Propaganda & Mass Persuasion: First Written Assignment

Thursday, February 08, 2007

First Written Assignment

First Essay Assignment
Due: Tuesday 3/6


Choose two of the following questions. Your two-part essay must make clear and explicit use of the assigned readings. Essays which are not explicitly and primarily based on the assigned readings will not be accepted. Try to incorporate your blog postings into your essay. Your two-part essay should be six to ten typed pages in length. Use quotation marks and cite your sources clearly using a standard form of citation. Do not plagiarize. Plagiarism is grounds for failure for the entire semester. If you are unsure about what constitutes plagiarism see the instructor immediately.

1. Write an essay discussing what you think are the 4 most important and useful concepts for the analysis of propaganda and the media that you found in the following assigned readings:
Harold Lasswell, “Propaganda,” 1934.
Jacques Ellul, “The Characteristics of Propaganda,” 1965.
Jowett & O’Donnell, Chapter 1: “What is Propaganda . . .”
Chomsky & Herman, Chapter One of Manufacturing Consent
3. Among the documents of the Spanish-American War provided in your reading packet are a number of short speeches: Senator Albert J. Beveridge, President William McKinley, and Booker T. Washington speaking for the war and American expansion; William Jennings Bryan and Carl Schurz speaking against “imperialist” expansion. Using these and any other documents you may choose, discuss in detail the different rhetorical approaches used to persuade the American public that the war and American expansionism was a just or unjust cause. Please discuss the use of race and racism in the arguments for and against American expansion in 1898. Your answer should discuss both the imperialist and the isolationist perspectives.
Compare and contrast the language and rhetoric used in these speeches with a speech by our current president, George W. Bush, on the war in Iraq & Afghanistan. You may also wish to include a WWI speech by Woodrow Wilson in your discussion. What conclusions can you draw from your comparison of these speeches mobilizing America for war in different eras?

4. Discuss the role of the media in the War of 1898. In your answer please use examples from the documents provided. Why did the U.S. go to war? What role did the press have in this decision to declare war on Spain? What effect did the war have on the newspaper business? How does learning about the role of the mass circulation papers in this war help us to understand American propaganda of war in general?

5. Why did Woodrow Wilson create the CPI? What were the problems that the CPI was supposed to address? Describe the CPI, what kinds of people were involved and why? How did Creel and his minions attempt to shape public opinion? Please discuss the relationship between the media and the government in the American mobilization for the Great War. How did the institution of the CPI represent something new in the history of American propaganda? How did the work of the CPI represent a new relationship between the American public and the government? What does this have to do with democracy?

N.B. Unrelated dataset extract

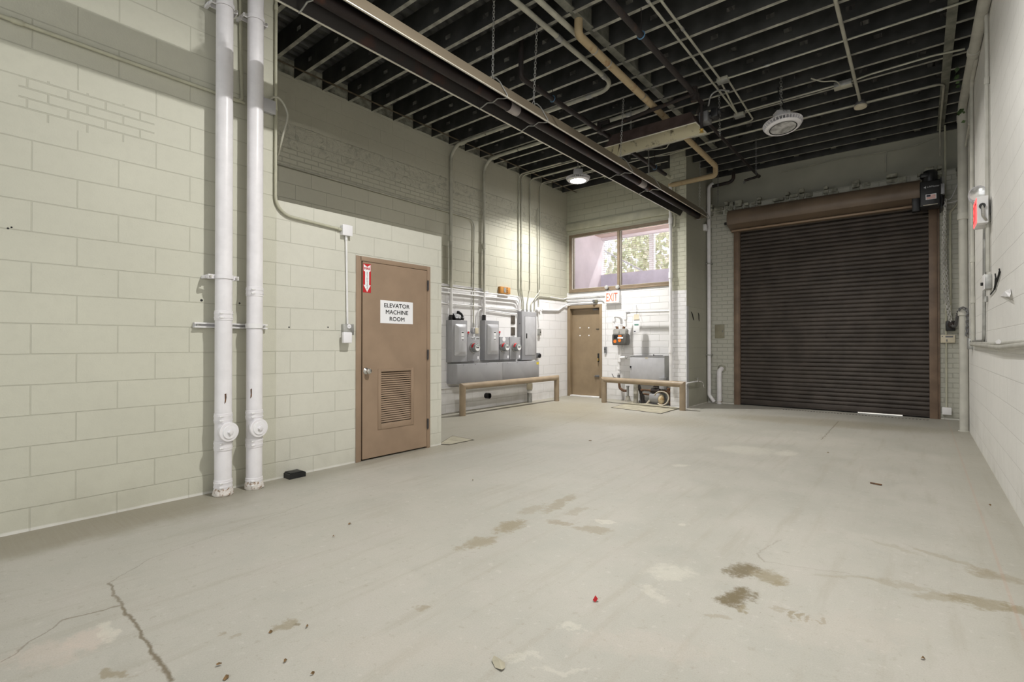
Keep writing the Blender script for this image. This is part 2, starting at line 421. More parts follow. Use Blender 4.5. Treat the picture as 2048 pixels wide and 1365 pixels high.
# concrete floor: mottled slab, wear, stains, cracks
def floor_material(cell):
    """one bay of the slab; marks that do not reach the bay are left out of its node tree"""
    cx0, cx1, cy0, cy1 = cell
    def near(pts, m):
        return not (max(p.x for p in pts) + m < cx0 or min(p.x for p in pts) - m > cx1 or max(p.y for p in pts) + m < cy0 or min(p.y for p in pts) - m > cy1)
    t = NT('concrete_floor'); P = t.pos(); x, y, z = t.sep(P)
    n1 = t.noise(P, .55, 5, .6, .4); n2 = t.noise(P, 3.2, 6, .65, .3); n3 = t.noise(P, 22, 5, .65); n4 = t.noise(P, 160, 3, .6)
    sw = t.noise(t.vm('MULTIPLY', P, (6, .55, 1)), 2.0, 5, .6)         # wear that follows the driving direction
    base = t.mix(t.smooth(n1, .32, .68), (.365, .355, .31), (.43, .412, .365))
    base = t.mix(t.math('MULTIPLY', t.smooth(n2, .45, .75), .35), base, (.445, .41, .375))
    base = t.mix(t.math('MULTIPLY', t.smooth(n2, .5, .25), .35), base, (.325, .325, .29))
    base = t.mix(t.math('MULTIPLY', t.smooth(sw, .5, .72), .42), base, (.33, .305, .25))
    base = t.mix(t.math('MULTIPLY', t.smooth(n3, .58, .70), .38), base, (.52, .50, .455))
    base = t.mix(t.math('MULTIPLY', t.smooth(n3, .42, .30), .40), base, (.29, .265, .21))
    dn = t.vm('SUBTRACT', t.noise(P, 7, 4, .65, col=True), (.5, .5, .5))
    pw = t.vm('ADD', P, t.vm('SCALE', dn, scale=.22)); pw = t.vm('MULTIPLY', pw, (1, 1, 0))
    grain = t.noise(P, 30, 6, .75)
    def stain(px, py, hw, hh, st, col, rot=0.0, soft=.15, gr=3.2):
        nonlocal base
        c = onZ(px, py); ca, sa = math.cos(rot), math.sin(rot)
        a = onZ(px + hw * ca, py + hw * sa) - onZ(px - hw * ca, py - hw * sa); b = onZ(px - hh * sa, py + hh * ca) - onZ(px + hh * sa, py - hh * ca)
        a, b = a / 2, b / 2
        if not near([c + a * i * 1.75 + b * j * 1.75 for i in (-1, 1) for j in (-1, 1)], .12): return
        det = a.x * b.y - a.y * b.x
        u = V((b.y / det, -b.x / det, 0)); v = V((-a.y / det, a.x / det, 0))
        q = t.vm('SUBTRACT', pw, (c.x, c.y, 0))
        du, dv = t.vm('DOT_PRODUCT', q, u), t.vm('DOT_PRODUCT', q, v)
        r = t.math('ADD', t.math('MULTIPLY', du, du), t.math('MULTIPLY', dv, dv))
        r = t.math('ADD', r, t.math('MULTIPLY', t.math('SUBTRACT', grain, .5), gr))
        m = t.smooth(r, 1.35, soft)
        st = min(1, st * 1.25) if col[0] < .3 else st * .75 if col[0] > .6 else st
        base = t.mix(t.math('MULTIPLY', m, st), base, col)
    BR, DB, WH, PK, GY = (.235, .195, .115), (.15, .12, .065), (.64, .62, .53), (.54, .46, .40), (.34, .335, .29)
    for s in ((1487, 1142, 36, 15, .75, DB, .1), (1540, 1156, 42, 16, .6, BR, .25), (1474, 1196, 36, 22, .8, DB, .1),
              (1490, 1218, 16, 6, .6, BR), (1560, 1168, 20, 9, .45, BR),
              (1020, 1052, 36, 12, .6, BR, -.25), (955, 1087, 44, 11, .5, BR, -.25), (1120, 1006, 40, 8, .45, BR, -.5), (1065, 1020, 30, 8, .3, BR, -.3),
              (1190, 1060, 38, 7, .4, BR, .1), (1118, 1046, 30, 6, .45, BR, .1), (1160, 1022, 30, 6, .3, BR, -.2),
              (1880, 1198, 60, 8, .35, BR, .15), (1960, 1206, 75, 10, .55, BR, .16), (2040, 1220, 40, 8, .6, BR, .1),
              (1800, 1170, 90, 5, .25, BR, .2), (1900, 1120, 110, 4, .28, BR, .33), (1990, 1152, 70, 9, .42, BR, .2), (1700, 1155, 90, 4, .2, BR, .05), (1790, 1095, 60, 4, .2, BR, .3),
              (1340, 1146, 50, 16, .4, WH, .1), (1310, 1188, 34, 12, .35, WH, .6), (1140, 1252, 34, 7, .45, WH, .1), (1360, 1048, 12, 3, .5, WH),
              (1490, 900, 62, 9, .32, WH, .05), (1570, 907, 22, 6, .4, WH), (1360, 932, 14, 3, .5, WH), (1210, 1042, 22, 3, .5, WH, .1), (1050, 1318, 40, 9, .35, WH), (1130, 1340, 60, 8, .35, WH),
              (170, 1282, 60, 20, .55, PK, -.3), (210, 1262, 30, 14, .5, WH, .3), (90, 1310, 80, 30, .4, PK, -.2), (235, 1345, 24, 14, .5, BR), (265, 1320, 34, 20, .3, GY),
              (570, 1252, 26, 11, .5, BR, -.2), (585, 1252, 10, 5, .5, DB), (430, 1275, 10, 5, .4, BR), (470, 1275, 14, 7, .3, BR, -.4), (850, 1210, 20, 6, .4, BR, -.3),
              (770, 1085, 60, 12, .16, GY), (1450, 985, 36, 10, .4, GY, -.2), (1580, 990, 40, 6, .3, GY, .1), (1655, 1080, 45, 14, .3, GY, -.3), (1340, 1100, 50, 8, .25, GY, .1),
              (1770, 1005, 36, 9, .3, GY, .1), (1730, 905, 40, 8, .3, GY), (1410, 1138, 36, 12, .3, GY), (1560, 870, 60, 6, .3, GY), (1370, 905, 50, 5, .25, GY),
              (1650, 846, 260, 8, .3, BR, .07), (1220, 836, 200, 14, .3, BR, .05), (1100, 815, 120, 12, .35, BR),
              (1430, 1235, 30, 5, .3, BR, .2), (1580, 1225, 10, 9, .55, BR, .15), (1605, 1230, 10, 9, .55, BR, .15), (1627, 1237, 9, 8, .5, BR, .15), (1648, 1244, 9, 7, .45, BR, .15), (1560, 1219, 8, 7, .3, BR, .15),
              (600, 930, 120, 10, .25, BR, -.22), (960, 880, 160, 12, .2, BR, -.2), (1280, 1290, 160, 30, .18, PK, .1), (1700, 1260, 160, 40, .14, PK), (800, 1300, 200, 40, .12, PK)):
        stain(*s)
    base = t.mix(t.math('MULTIPLY', t.smooth(n4, .42, .62), .22), base, t.mix(1.0, base, (.72, .70, .66), 'MULTIPLY'))
    # the darker broom-finished strip along the left wall
    yy = t.math('ADD', y, t.math('MULTIPLY', t.math('SUBTRACT', n2, .5), .8)); xx = t.math('ADD', x, t.math('MULTIPLY', t.math('SUBTRACT', n2, .5), .35))
    broom = t.noise(t.vm('MULTIPLY', P, (3, 70, 1)), 1.0, 3)
    sm = t.math('MULTIPLY', t.smooth(xx, -3.85, -4.15), t.smooth(yy, 2.1, 1.1))
    base = t.mix(t.math('MULTIPLY', sm, t.mixf(broom, .45, .85)), base, (.245, .215, .155))
    wl = t.math('MULTIPLY', t.smooth(xx, -4.0, -4.45), .4); base = t.mix(wl, base, (.27, .245, .18))
    # cracks
    pc = t.vm('ADD', P, t.vm('SCALE', t.vm('SUBTRACT', t.noise(P, 10, 4, .6, col=True), (.5, .5, .5)), scale=.06)); pc = t.vm('MULTIPLY', pc, (1, 1, 0))
    crack = None
    def seg(a, b, w, st):
        nonlocal crack
        A, B = onZ(*a), onZ(*b); A.z = B.z = 0; ba = B - A
        if not near([A, B], .12): return
        pa = t.vm('SUBTRACT', pc, A)
        h = t.math('DIVIDE', t.vm('DOT_PRODUCT', pa, ba), ba.length_squared, clamp=True)
        d = t.vm('LENGTH', t.vm('SUBTRACT', pa, t.vm('SCALE', tuple(ba), scale=h)))
        m = t.math('MULTIPLY', t.smooth(d, w * .75, w * .1), st)
        crack = m if crack is None else t.math('MAXIMUM', crack, m)
    for a, b, w, st in (((218, 1168), (245, 1215), .014, .7), ((245, 1215), (300, 1290), .016, .85), ((300, 1290), (342, 1362), .02, .9),
                        ((242, 1212), (130, 1240), .012, .6), ((130, 1240), (0, 1325), .008, .5), ((218, 1168), (300, 1118), .008, .35), ((300, 1118), (620, 1006), .007, .3), ((620, 1006), (790, 962), .006, .25),
                        ((1677, 843), (1643, 880), .016, .6), ((978, 846), (1062, 857), .012, .45), ((1062, 857), (1120, 852), .012, .4), ((1120, 852), (1190, 824), .012, .35),
                        ((1512, 1108), (1530, 1124), .012, .35), ((1512, 1108), (1560, 1080), .010, .25), ((1530, 1124), (1700, 1148), .010, .2), ((1024, 905), (1130, 870), .008, .25)):
        seg(a, b, w, st)
    if crack is None: crack = t.math('MULTIPLY', n1, 0.0)
    base = t.mix(crack, base, (.16, .13, .085))
    # faint red chalk line
    A, B = onZ(1925, 925), onZ(1985, 1095)
    dl = t.math('ABSOLUTE', t.vm('DOT_PRODUCT', t.vm('SUBTRACT', P, A), V((B.y - A.y, A.x - B.x, 0)).normalized()))
    base = t.mix(t.math('MULTIPLY', t.math('MULTIPLY', t.smooth(dl, .010, .004), .2), t.smooth(x, -.5, 0)), base, (.45, .22, .15))
    spk = t.smooth(t.noise(P, 52, 4, .75), .665, .72); base = t.mix(t.math('MULTIPLY', spk, .75), base, (.14, .12, .085))
    spw = t.smooth(t.noise(t.vm('ADD', P, (3, 7, 0)), 48, 3, .7), .75, .8); base = t.mix(t.math('MULTIPLY', spw, .45), base, (.66, .64, .58))
    edge = t.math('MULTIPLY', t.smooth(x, .1, .537), t.mixf(n2, .1, .55)); base = t.mix(edge, base, (.27, .25, .19))
    rough = t.mixf(n2, .42, .62)
    h = t.math('ADD', t.math('MULTIPLY', n3, .4), t.math('ADD', t.math('MULTIPLY', n4, .25), t.math('SUBTRACT', t.math('MULTIPLY', n2, .5), t.math('MULTIPLY', crack, 1.2))))
    t.bump(h, .35, .006)
    return t.out(base, rough, 0, .4)
FXS = [XM - .3, -4.0, -3.3, -2.6, -1.9, -1.2, -.5, XR + .3]; FYS = [YN - 3, .9, 1.4, 1.9, 2.4, 3.2, 4.2, 6.0, 8.2, 16]
FM, FG = [], MB(); grid = {}
for i, x_ in enumerate(FXS):
    for j, y_ in enumerate(FYS): grid[i, j] = FG.bm.verts.new((x_, y_, 0))
for i in range(len(FXS) - 1):
    for j in range(len(FYS) - 1):
        FM.append(floor_material((FXS[i], FXS[i + 1], FYS[j], FYS[j + 1])))
        f_ = FG.bm.faces.new((grid[i, j], grid[i + 1, j], grid[i + 1, j + 1], grid[i, j + 1])); f_.material_index = len(FM) - 1
FG.box((XM - .3, YN - 3, -.2), (XR + .3, 16, -.02))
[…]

6. George Creel insists that the “house of truth” did not appeal to the emotions of the public but only to reason. What does this have to do with Creel’s background in progressive publicity? Please discuss the conflict between the use of ‘fact’ and rationality vs. images and emotions in WWI propaganda. Could the CPI have won the battle for public opinion with facts alone? What does the shift from the fact based propaganda of rational argument toward emotional propaganda images tell us? How does this shift from rational argument to emotional appeal represent changing ideas about the public mind, about social psychology and about the best way to manage public opinion? Creel also wrote that the work of the CPI was about “expression” not “suppression,” what did he mean? Was this true?

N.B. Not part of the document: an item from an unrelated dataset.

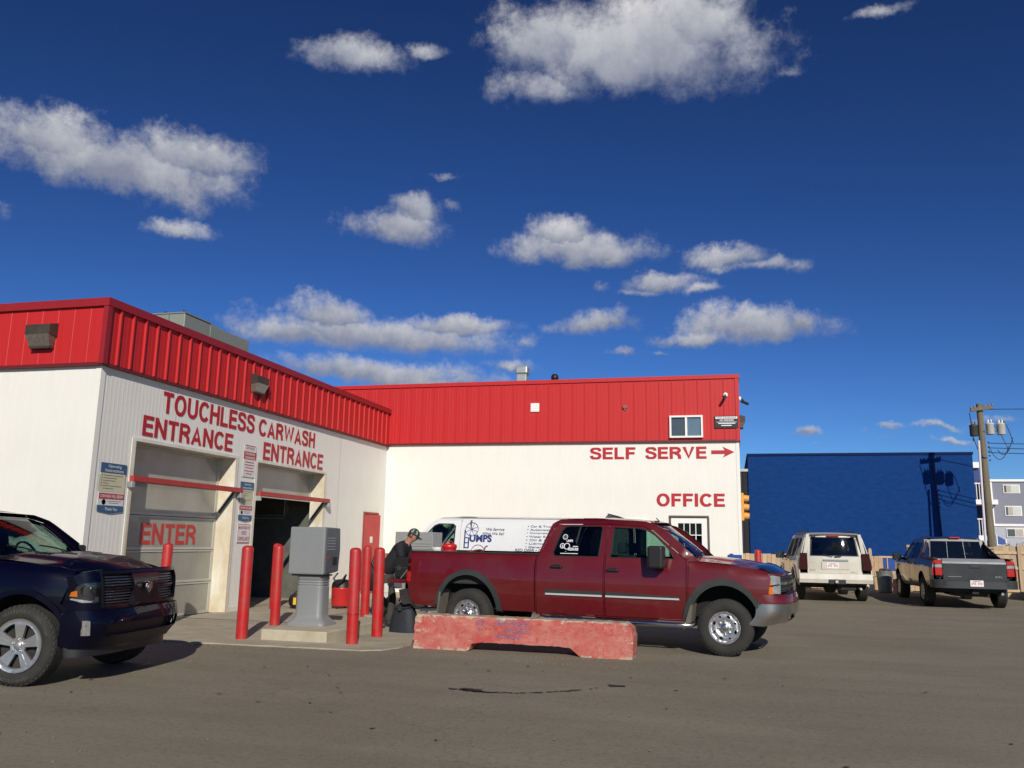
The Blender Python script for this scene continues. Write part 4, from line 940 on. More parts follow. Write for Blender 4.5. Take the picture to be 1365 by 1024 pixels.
# apartment block beyond (measured at y = 58 and pushed out to 116)
def ap(x, z): return (x * 2.0, EYE + (z - EYE) * 2.0)
YP = 116.0
apt = thing('apartment_building', 'grey apartment block with white trim and a blue balcony bay', 'building', (30, YP, 0))
def apb(name, x0, x1, z0, z1, m, y0=0, y1=.3, parent=None):
    a = ap(x0, z0); c = ap(x1, z1); q = MB(); q.box(a[0] - 30, c[0] - 30, y0, y1, a[1], c[1]); return q.build(name, m, parent or apt)
AG = mat('apt_grey', (.21, .22, .27), .8, var=.05, scale=.4); AL = mat('apt_light_grey', (.40, .41, .45), .8, var=.04); AW = mat('apt_white', (.80, .78, .76), .7, var=.04); AB = mat('apt_blue', (.025, .05, .17), .7); AWIN = mat('apt_window_dark', (.07, .08, .08), .2, coat=.5); CUR = mat('curtain', (.42, .40, .34), .8, var=.15, scale=1.5, stretch=(8, 1, .3)); CUR2 = mat('blind_pale', (.55, .58, .52), .8, var=.06)
apb('wall', 15.30, 26, 3.12, 5.68, AG, 0, 12); apb('parapet', 15.25, 26.05, 5.68, 5.82, AW, -.2, 12.2); apb('string_course', 15.30, 26, 2.98, 3.12, AW, -.12, 1); apb('wall', 15.30, 26, .2, 2.98, AL, .02, 12)
apb('corner_board', 15.42, 15.62, 3.12, 5.68, AW, -.06, 0)
apb('balcony_wall', 13.2, 15.30, .2, 6.62, AB, 2.4, 12); apb('parapet', 12.9, 15.28, 6.62, 6.98, AW, 1.9, 12.2)
def apwin(x0, x1, z0, z1, a, c, sh=None):
    f = apb('window', x0, x1, z0, z1, AW, -.10, -.002); tx, tz = .05, .05
    xm = (x0 + x1) / 2
    apb('pane', x0 + tx, xm - .02, z0 + tz, z1 - tz, a, -.13, -.101, f); apb('pane', xm + .02, x1 - tx, z0 + tz, z1 - tz, c, -.13, -.101, f)
    if sh: apb('curtain', x0 + tx, x0 + .16, z0 + tz, z1 - tz, AWIN, -.14, -.1305, f)
    return f
for k in range(3):
    dx = k * 2.4
    apwin(16.22 + dx, 17.14 + dx, 4.97, 5.50, CUR, CUR2, True); apwin(16.22 + dx, 17.14 + dx, 3.60, 4.20, CUR, CUR2, True)
    apwin(16.20 + dx, 17.16 + dx, 2.32, 2.86, AWIN, CUR); apwin(16.10 + dx, 17.10 + dx, 1.0, 1.52, AWIN, CUR)
apb('stair_frame', 15.62, 16.16, 1.82, 1.88, AW, -.12, 0); apb('stair_frame', 15.62, 15.67, 1.88, 2.46, AW, -.12, 0); apb('stair_frame', 16.10, 16.16, 1.88, 2.2, AW, -.12, 0)
q = MB(); pts = [ap(15.67, 1.88), ap(16.10, 1.88), ap(16.10, 2.15), ap(15.67, 2.42)]; q.prism([(x - 30, z) for x, z in pts], 'y', -.08, -.01); q.build('stair_panel', mat('stair_blue', (.02, .07, .30), .6), apt)
apb('entry_porch', 15.35, 15.75, .9, 1.62, AW, -.8, 0)
for (zs, zt, x1) in ((4.27, 4.56, 15.76), (2.10, 2.40, 15.35)):
    s = apb('balcony_slab', 13.6, x1, zs, zt, AW, -1.0, 2.4)
    apb('balcony_rail', 13.6, 15.30, zt + .95, zt + 1.02, AW, -1.0, -.9, s)
    x = 13.65
    while x < 15.3:
        apb('baluster', x, x + .035, zt, zt + .95, AW, -.98, -.92, s); x += .16
    apb('balcony_door', 14.62, 15.10, zt, zt + .9, mat('balcony_glass', (.35, .38, .40), .3), 2.3, 2.39, s)
apb('balcony_post', 15.26, 15.36, 2.4, 5.68, AW, -.9, -.6)

# cedar fence, board by board
FY = 30.9
FW = [mat('cedar_%s' % n, c, .8, var=.16, scale=3, stretch=(6, 1, .6), dirt=(.20, .13, .07), dirt_amt=.35) for n, c in (('light', (.56, .41, .25)), ('mid', (.50, .35, .20)), ('grey', (.44, .35, .24)))]
fence = thing('wooden_fence', 'tan cedar board fence running in front of the blue building', 'fence', (.3, FY, gz(3, FY)))
_bme = []
for k in range(3):
    q = MB(); q.add([(0, 0, 0), (.133, 0, 0), (.133, .018, 0), (0, .018, 0), (0, 0, 1.0), (.133, 0, 1.0), (.133, .018, 1.0), (0, .018, 1.0)], [(0, 3, 2, 1), (4, 5, 6, 7), (0, 1, 5, 4), (1, 2, 6, 5), (2, 3, 7, 6), (3, 0, 4, 7)]); me = q.mesh('board'); me.materials.append(FW[k]); _bme.append(me)
rnd = random.Random(21)
def boards(x0, x1, top, y=0.0, skip=(), par=fence):
    x = x0
    while x < x1:
        if not any(a < x + .06 < b for a, b in skip):
            o = link_obj('board', rnd.choice(_bme), par); o.location = (x, y + rnd.uniform(-.006, .006), .02); o.scale = (1, 1, top + rnd.uniform(-.025, .02)); o.rotation_euler = (0, R(rnd.uniform(-.5, .5)), 0)
        x += .142
boards(-.4, 4.55, 1.10)
for a, c, z in ((-.4, 4.5, .18), (-.4, 4.5, .92), (4.9, 11, .12)):
    q = MB(); q.box(a, c, .02, .06, z, z + .09); q.build('rail', FW[0], fence)
q = MB(); q.box(4.68, 4.71, -.02, .02, .45, 1.08); q.build('panel_batten', FW[0], fence)
q = MB(); q.box(4.50, 4.94, .012, .03, .66, 1.06); q.build('blue_infill', MATS['panel_blue'], fence)
q = MB(); q.box(4.44, 5.3, -.01, .03, 1.06, 1.12); q.box(4.44, 5.3, -.01, .03, .54, .64); q.build('panel_frame', FW[0], fence)
boards(4.55, 5.3, .54); boards(4.98, 5.3, 1.08, .02)
boards(5.35, 11.5, 1.42, -.05)
for a in (.55, 2.15, 3.2, 5.32, 8.15):
    q = MB(); q.box(a, a + .09, -.03, .06, 0, 1.24 if a < 5 else 1.5); q.build('post', FW[2], fence)
q = MB(); q.box(5.3, 11.6, -.10, .02, 1.42, 1.47); q.box(5.3, 11.6, -.075, -.052, .62, .70); q.build('cap_rail', FW[2], fence)
# second fence section right, closer and taller
f2 = thing('wooden_fence', 'taller tan board fence section at the far right edge behind the black truck', 'fence', (7.6, 28.6, gz(8, 28.6)))
boards(0, 5.2, 1.52, 0, par=f2)
for z in (.2, .85, 1.3):
    q = MB(); q.box(0, 5.2, -.045, -.008, z, z + .08); q.build('rail', FW[0], f2)
for a in (.62, 3.0, 5.1):
    q = MB(); q.box(a, a + .09, -.08, -.01, 0, 1.60); q.build('post', FW[2], f2)
t = thing('broken_post', 'tall split timber post leaning at the fence beside the white vehicle', 'post', (4.42, FY - .35, gz(4.4, FY)))
q = MB(); q.prism([(-.05, 0), (.05, 0), (.055, 1.30), (.02, 1.38), (-.045, 1.34)], 'y', -.05, .05); q.build('post', FW[2], t); q = MB(); q.prism([(-.12, .30), (-.04, .25), (.14, .72), (.05, .80)], 'y', -.09, -.052); q.build('brace', FW[1], t)
t = thing('white_board', 'short pale board leaning against the foot of the broken post', 'board', (4.34, FY - .62, gz(4.4, FY)))
q = MB(); q.box(-.13, .13, -.02, .0, 0, .48); t.rotation_euler = (R(-8), 0, 0); q.build('plank', mat('pale_board', (.62, .57, .45), .8, var=.1), t)
t = thing('trash_can', 'dented galvanised trash can heaped with scraps by the fence', 'trash can', (4.72, 29.9, gz(4.7, 29.9)))
q = MB(); prof = [(.001, .02), (.19, .02), (.20, .0)]
for k in range(10): prof += [(.20 + .004 * k, .02 + k * .062), (.207 + .004 * k, .05 + k * .062)]
prof += [(.252, .64), (.255, .66), (.235, .66), (.20, .1), (.001, .1)]
q.lathe(prof, (0, 0, 0), 'z', 26); q.build('can', mat('can_grey', (.20, .23, .23), .5, metal=.4, var=.2, scale=6, dirt=(.12, .11, .09), dirt_amt=.6), t)
rnd = random.Random(4); q = MB()
for k in range(16):
    a = rnd.uniform(0, 6.3); r_ = rnd.uniform(0, .17); x, y = r_ * math.cos(a), r_ * math.sin(a); s = rnd.uniform(.04, .08); q.rbox(x - s, x + s, y - s, y + s, .55, .66 + rnd.uniform(0, .10), .015, 1)
o = q.build('scraps', mat('scrap_dark', (.08, .05, .035), .9, var=.5, scale=14), t); o['kind'] = 'stuff'
for s in (-1, 1):
    q = MB(); q.tube([(s * .245, -.06, .5), (s * .29, -.05, .48), (s * .29, .05, .48), (s * .245, .06, .5)], .008, 6); q.build('handle', STEEL, t)
t = thing('paper_sack', 'slumped pink and cream paper sack against the trash can', 'sack', (5.02, 29.55, gz(5, 29.5)))
q = MB(); q.grid(lambda u, v: ((.15 - .03 * v + .014 * math.sin(9 * v + 5 * u)) * math.cos(2 * math.pi * u) + .012 * math.sin(u * 31), (.11 - .03 * v) * math.sin(2 * math.pi * u), .44 * v + .015 * math.sin(u * 19)), 22, 8); q.add([(.1, 0, .42), (0, .08, .43), (-.1, 0, .41), (0, -.08, .42), (0, 0, .47)], [(0, 1, 4), (1, 2, 4), (2, 3, 4), (3, 0, 4)])
q.build('sack', mat('sack_paper', (.55, .36, .28), .8, var=.3, scale=7, dirt=(.45, .08, .07), dirt_amt=.8, dirt_scale=5), t)
t = thing('shadow_cuboid', 'low dark maroon bin standing in for a shadow at the right edge', 'bin', (8.75, 27.6, gz(8.7, 27.6)))  # dark box set here in place of a shadow
q = MB(); q.rbox(-.45, .45, -.3, .3, .05, .52, .03); q.build('cuboid_body', mat('maroon_dark', (.035, .008, .010), .6), t); q = MB(); q.rbox(-.48, .48, -.33, .33, .52, .57, .015); q.build('lid', MATS['maroon_dark'], t)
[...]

7. What lesson did the practitioners of the new profession of public relations learn from WWI? In their search for new ideas and techniques with which manage public opinion, the pioneers of public relations--men like Ivy Lee, Edward Bernays, and intellectuals like Walter Lippmann--turned to psychology for answers about how to shape the public mind. What did they learn about this “public mind” from the psychologists? What were Lippmann’s ideas about Public Opinion? How did men like Edward Bernays apply these lessons to the business of public relations?